政治・経済

終活支援で松本市が登録制度 県内初 新年度スタートへ

松本市が登録者に配布する終活情報事業登録証の見本

 松本市は新年度、「終活情報登録事業」をスタートさせる。事業に登録した市民が亡くなったり事故や病気などで意思表示できなくなったりした時に、市が登録を受けて保管している情報を、指定した人や関係機関に開示する。市によると、全国で採用する自治体が増えているが県内では初めて。市は本格運用に向けて準備を進めている。

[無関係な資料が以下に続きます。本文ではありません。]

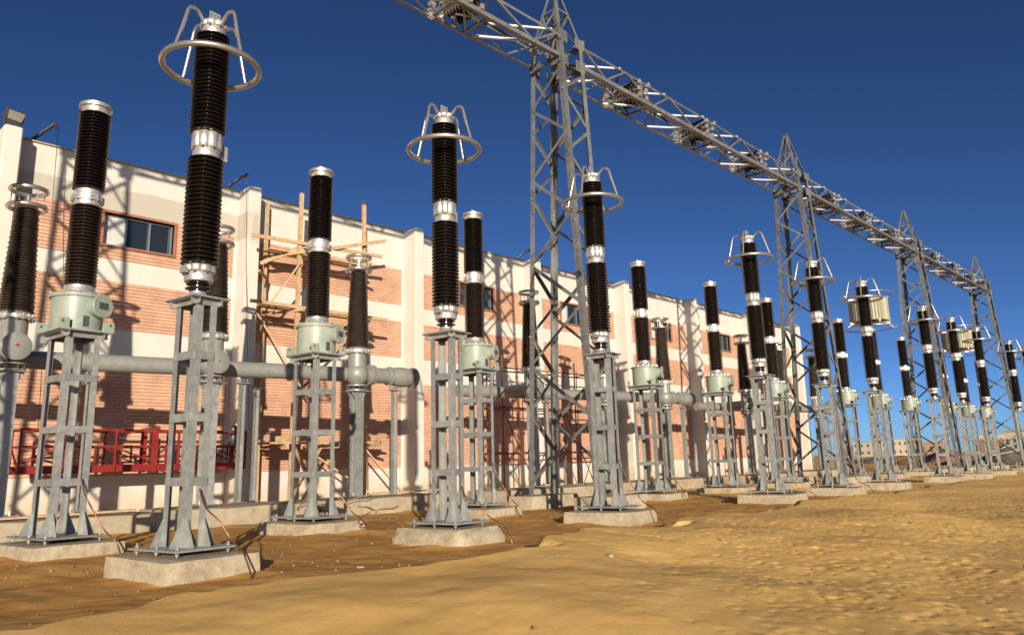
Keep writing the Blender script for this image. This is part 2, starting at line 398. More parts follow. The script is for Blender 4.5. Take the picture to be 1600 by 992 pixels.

 市高齢福祉課によると、市内に住む65歳以上の1人暮らしの人は約1万200人で、調査を始めた平成23(2011)年からほぼ倍増している。身寄りがない高齢者が亡くなった時に、市が火葬や埋葬をする事例も増加しており、行政機関による終活支援のニーズが高まっていた。
 今回の事業では、登録を希望する市民が、緊急の連絡先や遺言書などの保管場所、さまざまな契約内容を所定の申請書に記載して市に預ける。万が一の時は一定の条件に従い、市が登録者の情報を指定された人に開示する。携帯電話やインターネット関連のパスワード、銀行口座や保険に関する情報なども自由登録事項として記載できる。市は今後、詳細な事業内容を検討し、来年度の早い時期にスタートさせる。
 全国の自治体では65歳以上の人を対象にするケースが多いが、松本市は高齢者に限らず誰でも登録できるようにする。市は7日の市議会厚生委員協議会で事業を説明した。同課の勝家知子課長は「元気なうちに人生の終末について考えて将来への備えをして、安心して生活してもらえるような事業にしていく」と話している。